SATURNALES – PART 1 : SATURNALES INVAINCUES 2018
Exposition collective, 70 bis rue Notre-Dame-des-Champs
Une proposition de Simon Zaborski et Julia Borderie
Avec
: Mounir Allaoui, Isidoro Alvarez, Méryll Ampe, Martin Balmand, Jeremy
Bobel, Sabira Bouflah, Cécile Bouffard, Julia Borderie, Pierre
Dusaussoy, Livia Johann, Olivier Jonvaux, Tim Karbon, Bérénice Lefebvre,
Eloïse Le Gallo, Anaïs Leroy, Olivia Marx, Francois Maurin, Gloria
Maso, Maximilien Pellet, Mélody Raulin, Mathilde Rives, Francesc Ruiz
Abad, Craig Spence, Maxime Testu, Victor Vaysse, Dan Vogt, Simon
Zaborski, Camille Zehenne & Bulle Meignan
Come
one come all. We can look forward to plenty, the hour of the lotus has
arrived and the wayward mimsy that is carried on our shoulders will
evaporate into ethereal forgetfulness. There is a lot to talk about, but
many aspects are too marvelous to quantify however too glorious not to
mention if only grazing the surface in this most humble of
invitations.
First we must
welcome each other, because in these times when winter slithers forward
like a grey unwelcome leetch, we have only our good cheer and hot soup
to ward off the vile, toothy succubus. We must welcome the scrooges
with pursed lips and pockets blistering with silver, we must welcome
the meek for they too have vertebrae, we must welcome any who claim
they are friends because there is reason to celebrate and celebrate we
will.
Come and laugh with printmakers, cry with painters, dance with
sculptors, lay gaze on the performers and make love to the musicians.

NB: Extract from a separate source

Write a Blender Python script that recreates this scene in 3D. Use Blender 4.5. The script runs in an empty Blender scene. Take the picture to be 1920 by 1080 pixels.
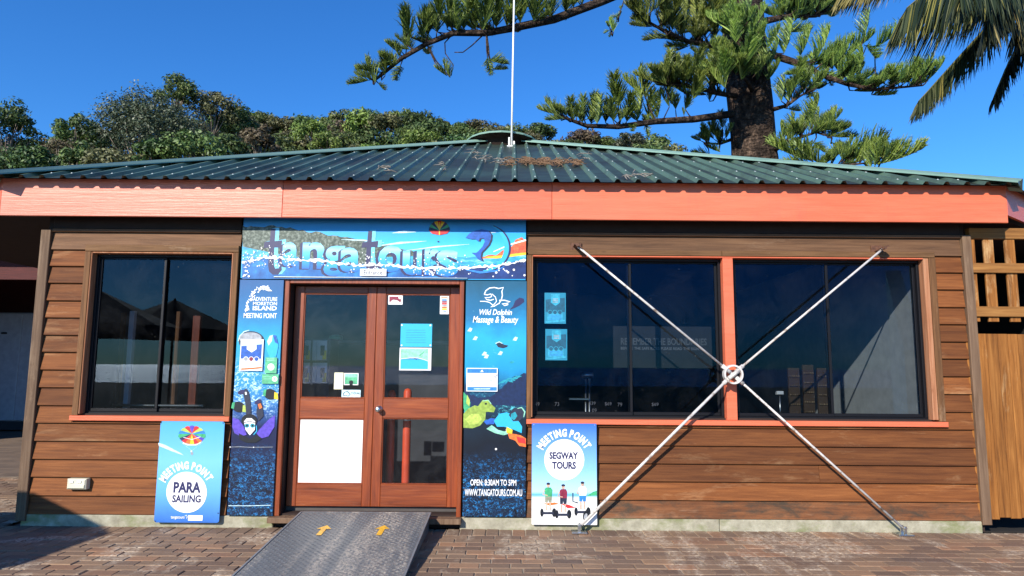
import bpy, math, random
import numpy as np
from mathutils import Vector, Matrix

random.seed(7)
SC = bpy.context.scene
COL = SC.collection
R = math.radians

# ------------------------------------------------------------------ camera, sky, sun, exposure
FPX = 1250.0                       # focal length in pixels of a 1920 wide frame
PITCH = math.atan(148.0 / FPX)
ROLL = 0.0075
CAM = Vector((0.0, -6.45, 1.5))
_f = Vector((0, math.cos(PITCH), math.sin(PITCH)))
_u0 = Vector((0, -math.sin(PITCH), math.cos(PITCH)))
_r0 = Vector((1, 0, 0))
_r = math.cos(ROLL) * _r0 + math.sin(ROLL) * _u0
_u = -math.sin(ROLL) * _r0 + math.cos(ROLL) * _u0
cam = bpy.data.cameras.new('camera')
cam.sensor_width = 36.0
cam.lens = FPX / 1920.0 * 36.0
cam.clip_start = 0.05
cam.clip_end = 6000
camo = bpy.data.objects.new('camera', cam)
COL.objects.link(camo)
camo.matrix_world = Matrix(((_r.x, _u.x, -_f.x, CAM.x), (_r.y, _u.y, -_f.y, CAM.y),
                            (_r.z, _u.z, -_f.z, CAM.z), (0, 0, 0, 1)))
SC.camera = camo

SUN_AZ, SUN_EL = R(29), R(28)      # sun stands behind the camera, to its left
SUN_TO = Vector((-math.sin(SUN_AZ) * math.cos(SUN_EL), -math.cos(SUN_AZ) * math.cos(SUN_EL), math.sin(SUN_EL)))
world = bpy.data.worlds.new('World')
SC.world = world
world.use_nodes = True
wn = world.node_tree
sky = wn.nodes.new('ShaderNodeTexSky')
sky.sky_type = 'NISHITA'
sky.sun_disc = False
sky.sun_elevation = SUN_EL
sky.sun_rotation = math.atan2(SUN_TO.x, SUN_TO.y)
sky.altitude = 0
sky.air_density = 1.0
sky.dust_density = 0.0
sky.ozone_density = 3.0
bg = wn.nodes['Background']
hsv = wn.nodes.new('ShaderNodeHueSaturation')           # the deep, clear winter blue of the whole sky
hsv.inputs['Saturation'].default_value = 1.22
wn.links.new(sky.outputs[0], hsv.inputs['Color'])
tint = wn.nodes.new('ShaderNodeMixRGB')
tint.blend_type = 'MULTIPLY'
tint.inputs[0].default_value = 1.0
tint.inputs[2].default_value = (0.45, 0.79, 1.12, 1)
wn.links.new(hsv.outputs[0], tint.inputs[1])
wn.links.new(tint.outputs[0], bg.inputs[0])
bg.inputs[1].default_value = 0.132
sl = bpy.data.lights.new('sun', 'SUN')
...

Feast with your eyes as their work ushers our minds into a festive
fervor with merriment to much to bear. Spend your hard earned or hardly
there currencies to help support these purveyors of culture, ancient
technique and contemporary wisdom. Take the work from this saturnal
temple and install it in your own sacred spaces to remember this day
always and forever. Play the games of chance that bring you closer to
one another, listen to the sweet sounds that nourish the air like
honeyed ambrosia.
Still
hungry? Good. Because this is not the Last Supper, this is The First.
Ready your hungry bellies for splendours not of this earth. Splendours
that will exist in such multiplicity as to make believe you have been
fasting your entire well lived lives. And we will not forget about
the drink of which, let us just say, that some things are best waited
for as surprises.
So let us
surprise ourselves and exult in the bounty of production that is offered
by these prolific and gracious people on this coming Saturnalia.